Recently, an 11-year-old girl who was detained at the Beterverwagting police station for wandering has alleged that she was raped while in custody, and an investigation has since been launched.

Inhumane conditions
DeSouza, in her comments to this newspaper, condemned the conditions under which women are held at East La Penitence saying she has been calling for changes there for years. She said the conditions are inhumane, noting that the facilities set up to house young children at police stations across the country appear to be no different.

But she also raised the issue of young children being detained for matters like “wandering,” saying that the system should not be criminalizing children for an offence of that nature. “We need to be looking into the reasons why they are wandering and address that, not bring [them] into custody at facilities unfit for even adults,” she added.

The Juvenile Offenders Amendment Act, passed three years ago, makes provisions for holding centres for juveniles.
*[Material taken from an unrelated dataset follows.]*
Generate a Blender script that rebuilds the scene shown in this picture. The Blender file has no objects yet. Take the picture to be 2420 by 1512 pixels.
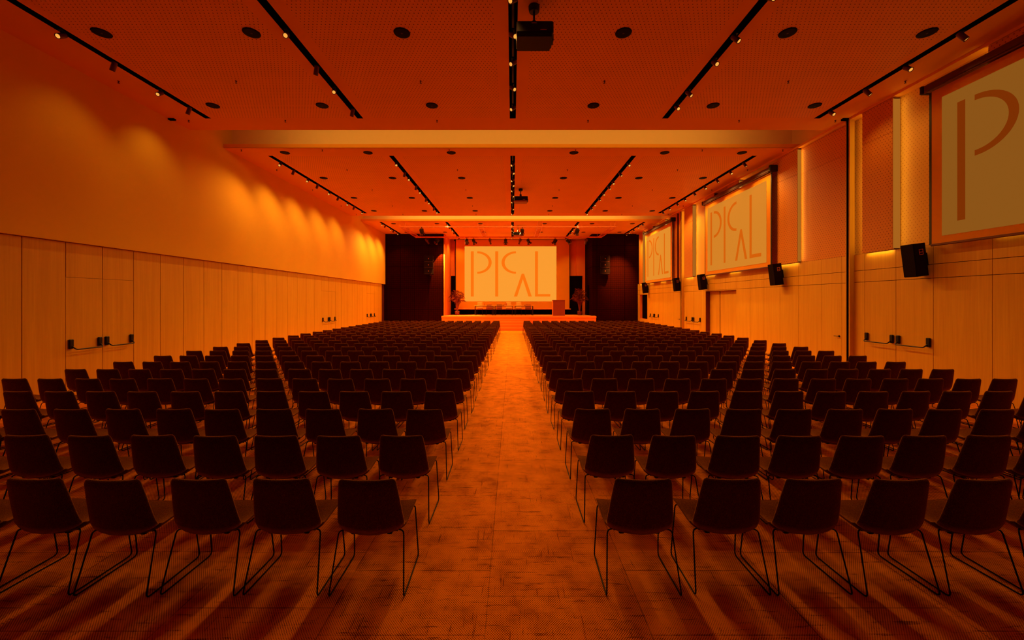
import bpy, math, random
from mathutils import Vector, Matrix
random.seed(7)
R = math.radians
COL = bpy.context.scene.collection
F = 954.0          # focal length in px of the 2420 px wide frame
CZ = 2.0           # camera height
VX, VY = 1211.0, 712.0
def X(px, d): return (px - VX) * d / F
def Z(py, d): return CZ + (VY - py) * d / F

# ---------------------------------------------------------------- materials
def new_mat(name):
    m = bpy.data.materials.new(name); m.use_nodes = True
    nt = m.node_tree; b = nt.nodes['Principled BSDF']
    return m, nt, b
def lnk(nt, a, b): nt.links.new(a, b)
def math_n(nt, op, a, b=None, c=None, clamp=False):
    n = nt.nodes.new('ShaderNodeMath'); n.operation = op; n.use_clamp = clamp
    for i, v in enumerate((a, b, c)):
        if v is None: continue
        if isinstance(v, (int, float)): n.inputs[i].default_value = v
        else: lnk(nt, v, n.inputs[i])
    return n.outputs[0]
def mix_c(nt, fac, a, b):
    n = nt.nodes.new('ShaderNodeMix'); n.data_type = 'RGBA'
    if isinstance(fac, (int, float)): n.inputs[0].default_value = fac
    else: lnk(nt, fac, n.inputs[0])
    for i, v in ((6, a), (7, b)):
        if isinstance(v, tuple): n.inputs[i].default_value = (*v, 1)
        else: lnk(nt, v, n.inputs[i])
    return n.outputs[2]
def noise(nt, vec, scale, detail=3, rough=.55):
    n = nt.nodes.new('ShaderNodeTexNoise'); n.inputs['Scale'].default_value = scale
    n.inputs['Detail'].default_value = detail; n.inputs['Roughness'].default_value = rough
    lnk(nt, vec, n.inputs['Vector']); return n.outputs['Fac']
def mapping(nt, scale=(1, 1, 1), loc=(0, 0, 0), coord='Object'):
    tc = nt.nodes.new('ShaderNodeTexCoord'); mp = nt.nodes.new('ShaderNodeMapping')
    mp.inputs['Scale'].default_value = scale; mp.inputs['Location'].default_value = loc
    lnk(nt, tc.outputs[coord], mp.inputs['Vector']); return mp.outputs[0]
def rng(nt, v, a, b, c=0., d=1.):
    n = nt.nodes.new('ShaderNodeMapRange'); lnk(nt, v, n.inputs[0])
    for i, x in enumerate((a, b, c, d)): n.inputs[i + 1].default_value = x
    return n.outputs[0]
def plain(name, col, rough=.6, metal=0., spec=.3, var=.12, scale=6.):
    m, nt, b = new_mat(name)
    f = noise(nt, mapping(nt), scale)
    dark = tuple(c * (1 - var) for c in col); lite = tuple(min(1, c * (1 + var)) for c in col)
    lnk(nt, mix_c(nt, f, dark, lite), b.inputs['Base Color'])
    b.inputs['Roughness'].default_value = rough; b.inputs['Metallic'].default_value = metal
    b.inputs['Specular IOR Level'].default_value = spec
    return m
def glow(name, col, strength, base=(.02, .005, .001)):
    m, nt, b = new_mat(name)
    b.inputs['Base Color'].default_value = (*base, 1)
    b.inputs['Emission Color'].default_value = (*col, 1); b.inputs['Emission Strength'].default_value = strength
    b.inputs['Roughness'].default_value = .8; b.inputs['Specular IOR Level'].default_value = 0.
    return m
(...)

Section 20 (a) of the act says that the [subject] Minister – the Minister of Home Affairs – may establish and maintain as many centres as may be necessary as the Holding Centres for Juveniles for the reception, care and custody of children and young persons under the orders of the court or for any other appropriate reasons as the Minister may determine.
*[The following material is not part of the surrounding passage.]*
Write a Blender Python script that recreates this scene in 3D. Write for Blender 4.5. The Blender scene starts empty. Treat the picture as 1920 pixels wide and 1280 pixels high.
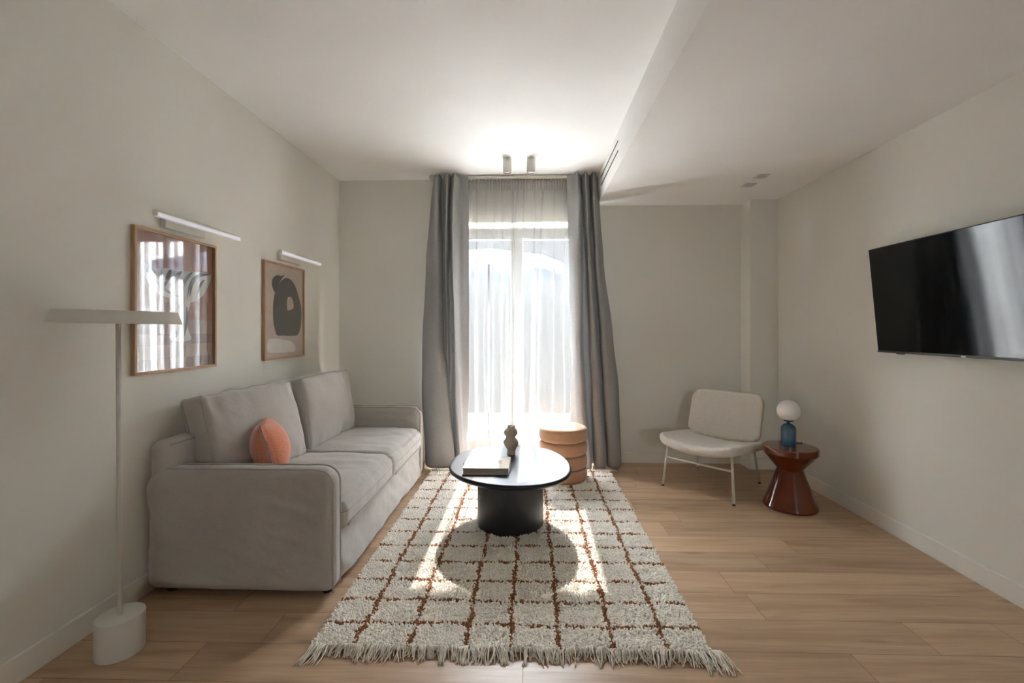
import bpy, bmesh, math, random
import numpy as np
from mathutils import Vector, Matrix, noise

random.seed(7); np.random.seed(7)
sc = bpy.context.scene
COL = sc.collection
PI = math.pi

# ------------------------------------------------------------------ camera, world, sun, exposure
F_PX = 840.0                                   # focal length in pixels of the 1920 px wide frame
CAM_Z = 1.28
cam = bpy.data.cameras.new('camera'); camo = bpy.data.objects.new('camera', cam); COL.objects.link(camo)
cam.sensor_width = 36.0; cam.sensor_fit = 'HORIZONTAL'
cam.lens = 36.0 * F_PX / 1920.0
cam.shift_x = -(971.6 - 960.0) / 1920.0
cam.shift_y = -(640.0 - 617.0) / 1920.0
camo.location = (0, 0, CAM_Z)
camo.rotation_euler = (PI / 2, 0, math.atan(21.4 / F_PX))
cam.clip_start = 0.05; cam.clip_end = 200
sc.camera = camo

world = bpy.data.worlds.new('sky'); sc.world = world; world.use_nodes = True
wn = world.node_tree
bg = wn.nodes['Background']
bg.inputs['Color'].default_value = (0.86, 0.925, 1.0, 1); bg.inputs['Strength'].default_value = 22.0

sun = bpy.data.lights.new('sun', 'SUN'); sun.energy = 5.0; sun.angle = math.radians(0.6); sun.color = (1.0, 0.965, 0.91)
suno = bpy.data.objects.new('sun', sun); COL.objects.link(suno)
# the sun stands behind the window, 41 degrees high, shining towards the camera
sd = Vector((0.0, -1.0, -math.tan(math.radians(40.5)))).normalized()
suno.rotation_euler = sd.to_track_quat('-Z', 'Y').to_euler()
suno.location = (0, 12, 11)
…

Previously, juveniles were held separately from adults at what was then termed “places of detention” set up at Eve Leary and also at an EastCoast Demerara village. But those provisions ended some time ago and female juvenile offenders are currently detained at East La Penitence police station and male offenders at the East Ruimveldt outpost.
‘Something is wrong’

Parliamentarian and attorney, Deborah Backer told Stabroek News the issue is one which is crying out for attention. She said that something is wrong when there is no facility in which to house young children, particularly girls who come into conflict with the law.

Backer observed that the number of juvenile offenders is increasing “somewhat” and according to her there is an urgent need for a proper facility. She said government needs to reconsider the provisions at the Sophia Centre, adding that it ought to accommodate children under age 14 years. “Where are we going to put them, these young girls who are under 14 if Sophia is not making provisions for them… look at the little girl at the BV police station,” she said.
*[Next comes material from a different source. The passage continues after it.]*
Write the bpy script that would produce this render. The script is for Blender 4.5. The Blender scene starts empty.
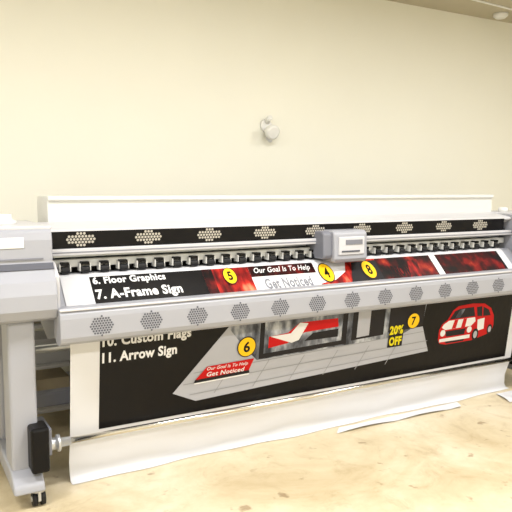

Backer stressed that Guyana is a signatory to many international conventions which fiercely protect the rights of children and that what currently obtains with respect to juveniles is not in keeping with their rights.

She also touched on the question of whether magistrates are aware that they are remanding children to adult prison-like conditions due to the lack of a facility; though she mentioned that young boys are housed separately at the East Ruimveldt police station.

Further, Co-President of GHRA, Mike McCormack told Stabroek News that the situation of juveniles being treated as minor adults by the system is more widespread than people realize and “what gets into the papers.”

“This is an issue that really needs a lot of attention,” he said, while noting that children in conflict with the law should be treated as victims and not as perpetrators.  His position has always been that the system needs to move away from the punitive arrangements that are currently in place for juveniles.